Shari‘ati’s reflections and findings on good governance during his thirteen year stay in Iran (1964-1977) demonstrates a non-linear process of postulating, questioning and then abandoning, retaining certain aspects and finally transcending. At first sight, his reflections on good governance may even seem circular. Shariati begins with one notion of bottom-up, elective and democratic process of selecting a leader and ends up almost where he starts, but in the process, he walks through the desert of an undemocratic process of leadership and governance and leaves it behind him. This paper seeks to demonstrate his wanderings, his reactions and the twists and turns in his view of good governance and presents six models based on Shari‘ati’s speeches as well as a few of his written works:
Model One: Liberal Democracy as an image of showra (consultative democracy): Original Islam’s mode of Good Governance.
Model Two: Ummat va Imamat: Appointment through bequest (vesayat) or guided/committed democracy as the necessary interlude to liberal democracy.
Model three: Transitioning to a concrete model.
Model Four: Indirect rule of the people or the popular election of the leader through a two-step process and abandoning the idea of people simply identifying the leader as in a guided/committed democracy.
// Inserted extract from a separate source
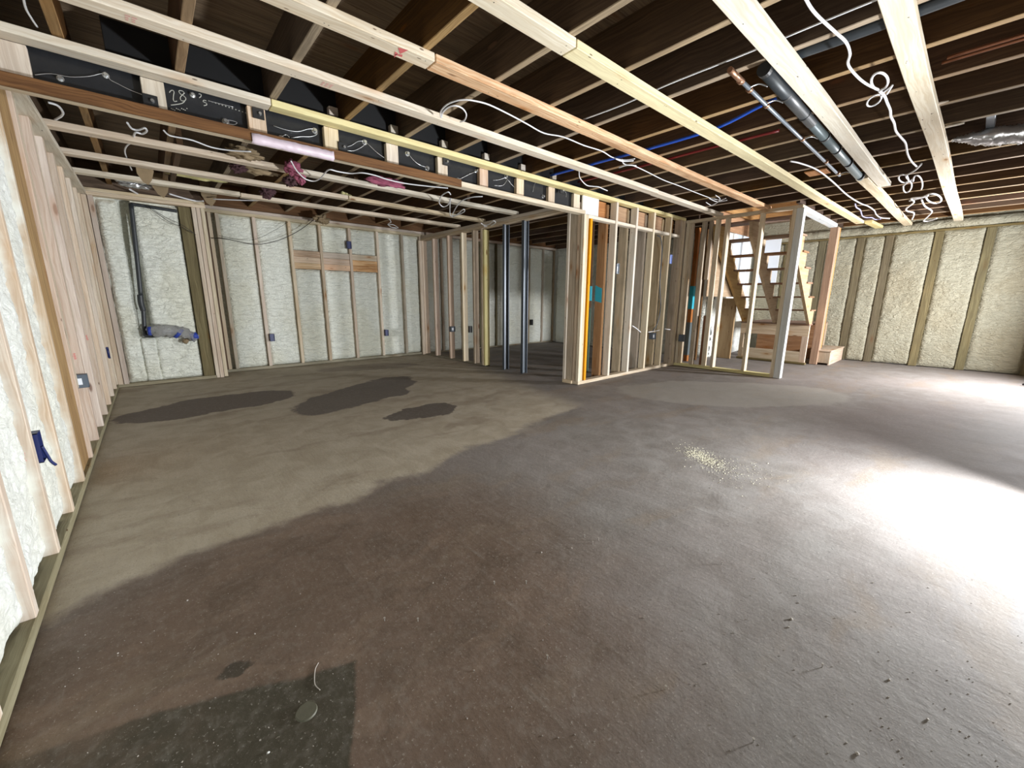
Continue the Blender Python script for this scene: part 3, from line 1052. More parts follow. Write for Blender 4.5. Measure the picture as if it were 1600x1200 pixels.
E2 = empty('beam_frame', (1.7, 2.93, 1.857), 'pale two by four frame boxed onto the front of the black beam', 'beam frame')
board('top_rail', XL + 0.01, 0.68, 2.89, 2.979, 2.062, 2.099, 'pine_strip', E2)
board('top_rail', 0.684, 5.84, 2.89, 2.979, 2.062, 2.099, 'pine_yellow', E2)
board('bottom_rail', -0.376, 3.60, 2.895, 2.98, 1.857, 1.895, 'pine', E2)
board('block', -0.40, -0.262, 2.978, 3.016, 1.875, 2.062, 'pine_pink', E2)
for i, x in enumerate([0.113, 0.572, 0.995, 1.42, 1.845, 2.258, 2.685, 3.112]):
    bl = board('block', x, x + 0.092, 2.979, 3.017, 1.895, 2.062, 'pine_pink' if i % 2 else 'pine', E2)
bmx = bmesh.new()
addbox(bmx, 3.50, 3.60, 2.979, 3.017, 1.895, 2.062, 0.002)
finish('block', bmx, 'pine_strip', E2)
board('brown_board', -0.36, 2.0, 2.876, 2.893, 1.846, 1.902, 'brown_board', E2)
# purple grey tape wrapped over the bottom rail
bm = bmesh.new()
n = 26
xa, xb = 0.56, 1.01
prof = [(2.870, 1.884), (2.872, 1.842), (2.892, 1.836), (2.94, 1.850)]
g = []
for i in range(n + 1):
    x = xa + (xb - xa) * i / n
    g.append([bm.verts.new((x + 0.006 * fbm(Vector((x * 20, k, 0)), 2), y + 0.003 * fbm(Vector((x * 30, y * 30, 1)), 3), z + 0.004 * fbm(Vector((x * 26, k * 3, 2)), 3) * (1 if k else 1.5))) for k, (y, z) in enumerate(prof)])
for i in range(n):
    for k in range(3):
        f = bm.faces.new((g[i][k], g[i + 1][k], g[i + 1][k + 1], g[i][k + 1]))
        f.smooth = True
o = finish('tape_wrap', bm, 'lilac')
sm = o.modifiers.new('thickness', 'SOLIDIFY')
sm.thickness = 0.002
tag(o, 'shiny lilac tape wrapped along the underside of the brown beam board', 'tape')
for i, x in enumerate([1.037, 1.461, 1.886, 2.31, 2.735, 3.16, 0.60]):
    o = board('wood_tab', x, x + 0.058, 2.975, 3.018, 2.140, 2.190, 'tab')
    if i == 6:
        bpy.data.objects.remove(o)
        continue
    tag(o, 'small pale wood block above the beam rail, %s from the left' % words[i], 'wood block', 'small wood blocks above the beam')
# little hangers that hold those blocks: the beam nailer board behind them
o = board('beam_nailer', 0.0, 5.8, 3.019, 3.055, 2.107, 2.30, 'black')
tag(o, 'dark nailer board on top of the black beam', 'board')
# ink on strips
bm = bmesh.new()
z = 2.062 - 0.0
# ================================================================== PARTITION A (runs away from the beam to the back wall)
A = empty('stud_partition', (3.60, 4.9, 0), 'open stud partition running back to the foam wall with a wide doorway', 'stud partition')
board('top_plate', 3.56, 3.65, 2.99, 6.37, 1.958, 1.996, 'pine', A)
board('top_plate', 3.56, 3.65, 2.99, 6.37, 1.918, 1.956, 'pine', A)
board('bottom_plate', 3.56, 3.65, 4.62, 6.37, 0, 0.012, 'plate_grey', A)
for i, y in enumerate([6.32, 5.97, 5.53, 5.15, 4.86]):
    board('stud', 3.56, 3.649, y, y + 0.038, 0.0, 1.918, ['pine_pink', 'pine_pink', 'pine_pink', 'pine', 'pine_grey'][i], A)
board('stud', 3.50, 3.555, 6.32, 6.36, 0.0, 1.918, 'pine_pink', A)
board('stud', 3.57, 3.655, 4.62, 4.66, 0.0, 1.90, 'pine_yellow', A)
board('stud', 3.56, 3.645, 4.665, 4.70, 0.0, 1.918, 'pine_grey', A)

GS = 'grey steel studs standing in the doorway'
def steel_stud(x0, y0, label):
    t = empty('steel_stud', (x0 + 0.045, y0 + 0.015, 0), label, 'steel stud', GS)
    bm = bmesh.new()
    T = 0.0016
    addbox(bm, x0, x0 + 0.09, y0 + 0.034, y0 + 0.036, 0.0, 1.918)
    finish('web', bm, 'galv_lip', t)
    for xx in (x0, x0 + 0.088):
        bm = bmesh.new()
        addbox(bm, xx, xx + 0.002, y0, y0 + 0.034, 0.0, 1.918)
        finish('flange', bm, 'galv', t)
    for xx in (x0 + 0.002, x0 + 0.078):
        bm = bmesh.new()
        addbox(bm, xx, xx + 0.01, y0, y0 + 0.002, 0.0, 1.918)
        finish('lip', bm, 'galv', t)
    return t


steel_stud(3.575, 4.20, 'grey galvanised steel stud in the doorway, the one nearer the wooden studs')
steel_stud(3.575, 3.83, 'grey galvanised steel stud in the doorway, the one nearer the corner post')

# ================================================================== PARTITION B (under the beam line)
P = empty('stud_partition', (4.7, 2.95, 0), 'stud partition under the beam with bright front edges and plywood panels', 'stud partition')
board('bottom_plate', 3.58, 5.90, 2.89, 2.979, 0, 0.038, 'pine', P)
board('bottom_plate', 3.565, 3.655, 2.98, 3.12, 0, 0.038, 'pine', P)
board('end_post', 3.58, 3.618, 2.89, 2.93, 0.038, 1.857, 'pine_strip', P)
board('end_post', 3.622, 3.66, 2.895, 2.984, 0.038, 1.857, 'pine', P)
board('end_post_board', 3.585, 3.622, 2.985, 3.085, 0.038, 1.90, 'pine_grey', P)
board('end_post', 3.575, 3.615, 3.088, 3.126, 0.038, 1.90, 'pine', P)
board('end_post_face', 3.583, 3.60, 2.93, 2.984, 0.038, 1.857, 'pine_grey', P)
board('orange_strip', 3.70, 3.735, 2.90, 2.94, 0.038, 1.83, 'orange_edge', P)
for i, x in enumerate([4.155, 4.58, 4.985, 5.42]):
    board('stud', x, x + 0.038, 2.892, 2.979, 0.038, 2.062, ['pine_strip', 'pine_strip', 'pine_strip', 'pine'][i], P)
for i, x in enumerate([4.54, 4.95, 5.385]):
    board('old_stud', x - 0.012, x + 0.026, 2.984, 3.10, 0.0, 2.04, 'pine_grey', P)
ot = board('redwood_stud', 4.10, 4.14, 2.984, 3.10, 0.0, 2.04, 'redwood', P)
for i, (x, y) in enumerate([(5.70, 2.892), (5.742, 2.895), (5.785, 2.89), (5.828, 2.893)]):
    board('corner_stud', x, x + 0.039, y, y + 0.089, 0.038, 2.062, ['pine_grey', 'pine_grey', 'pine', 'pine_grey'][i], P)
board('lintel', 3.66, 5.70, 2.90, 2.978, 1.862 - 0.034, 1.862, 'pine_strip', P)
bm = bmesh.new()
addbox(bm, 3.62, 3.90, 2.955, 2.975, 1.875, 2.06, 0.002)
finish('painted_board', bm, 'white_paint', P)
for x0, x1 in [(3.90, 4.10), (4.20, 4.57), (4.63, 4.98), (5.03, 5.41), (5.46, 5.69)]:
    board('plywood_panel', x0, x1, 3.0, 3.015, 1.864, 2.06, 'plywood', P, axis=0)

o = board('painted_post', 4.28, 4.40, 3.38, 3.50, 0, 2.04, 'old_dark')
tag(o, 'old dark post with teal and green paint behind the redwood stud', 'post')
for z0, z1, mt in [(0.0, 0.86, 'green_old'), (0.95, 1.14, 'teal')]:
    bm = bmesh.new()
    addbox(bm, 4.278, 4.402, 3.378, 3.502, z0 + 0.001, z1, 0.001)
    pp = finish('paint_coat', bm, mt)
    pp.parent = o
    pp.location = pp.location - o.location
bm = bmesh.new()
prism(bm, [(3.00, 0.93), (3.095, 0.95), (3.099, 1.0), (3.099, 1.14), (3.06, 1.12), (3.0, 1.10)], 0.0015, 'x', 4.0985)
pp = finish('teal_paint', bm, 'teal', ot)

o = board('painted_stud', 6.36, 6.42, 2.93, 2.99, 0, 2.04, 'redwood')
tag(o, 'narrow old stud with turquoise paint between the corner studs', 'stud')
for z0, z1, mt in [(0.10, 0.62, 'pipe_grey'), (0.83, 1.18, 'teal')]:
    bm = bmesh.new()
    addbox(bm, 6.358, 6.422, 2.928, 2.992, z0, z1, 0.001)
    pp = finish('paint_coat', bm, mt)
    pp.parent = o
    pp.location = pp.location - o.location
for i, (x, y, mt) in enumerate([(6.10, 2.90, 'old_dark'), (6.18, 2.96, 'pine_grey'), (6.60, 2.9, 'old_dark')]):
    o = board('old_stud', x, x + 0.05, y, y + 0.09, 0, 2.04, mt)
    tag(o, ['dark old stud just behind the stud corner', 'grey old stud behind the stud corner', 'dark old stud beside the underside of the stairs'][i], 'stud', 'old studs behind the stud corner')

# ================================================================== PARTITION C (towards the camera, by the stairs)
Q = empty('stud_partition', (5.88, 2.2, 0), 'stud partition beside the stairs ending in a white painted post', 'stud partition')
board('bottom_plate', 5.84, 5.929, 1.60, 2.888, 0, 0.038, 'pine_yellow', Q)
board('top_plate', 5.84, 5.929, 1.50, 2.888, 2.03, 2.066, 'pine', Q)
for y, h in [(2.44, 1), (2.315, 1), (1.905, 1)]:
    board('stud', 5.842, 5.93, y, y + 0.038, 0.038, 2.03, 'pine_strip', Q)
for y, mt in [(2.62, 'pine_grey'), (2.80, 'pine_grey'), (2.84, 'pine')]:
    board('stud', 5.842, 5.93, y, y + 0.038, 0.038, 2.03, mt, Q)
board('short_stud', 5.93, 5.968, 2.55, 2.60, 1.25, 2.03, 'pine_grey', Q)
board('short_stud', 5.93, 5.968, 2.50, 2.55, 0.038, 0.75, 'stair_tread', Q)
board('corner_post', 5.84, 5.88, 1.56, 1.60, 0.0, 2.03, 'pine', Q)
board('white_post', 5.84, 5.93, 1.485, 1.558, 0.0, 2.03, 'post_white', Q)
board('header', 5.93, 7.64, 1.50, 1.585, 2.015, 2.066, 'post_white', Q)
OP = board('redwood_post', 7.60, 7.74, 1.475, 1.57, 0.0, 2.015, 'redwood', Q)
board('orange_edge', 7.741, 7.76, 1.475, 1.57, 0.25, 2.015, 'orange_edge', Q)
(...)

Model Five: Revolutionary Puritanism: Mode of governing the Islamic community (ummat) or leading the Islamic guerrilla organization (the superior ummat)?
Model Six: Return to unqualified Democracy.
The fact that Shari‘ati begins his study with a praise of liberal democracy, rooted in Islamic history and the notion of showra as an ideal method of governance, does not prevent him to criticize and modify his original idea and present his theory of Ummat va Imamat along with its modern day interpretation of committed/guided leadership. Shari‘ati concludes his search for good governance by returning to unconditional democracy, stated not in the language of political theory or philosophy, but in his favourite language, that of literature and poetry; his mother tongue. What makes Shari‘ati’s odyssey with good governance noteworthy is that he has no fixed and pre-conceived ideas of what good governance is, even though he seems impressed with the democratic political system and its accompanying political freedoms which he experienced in France.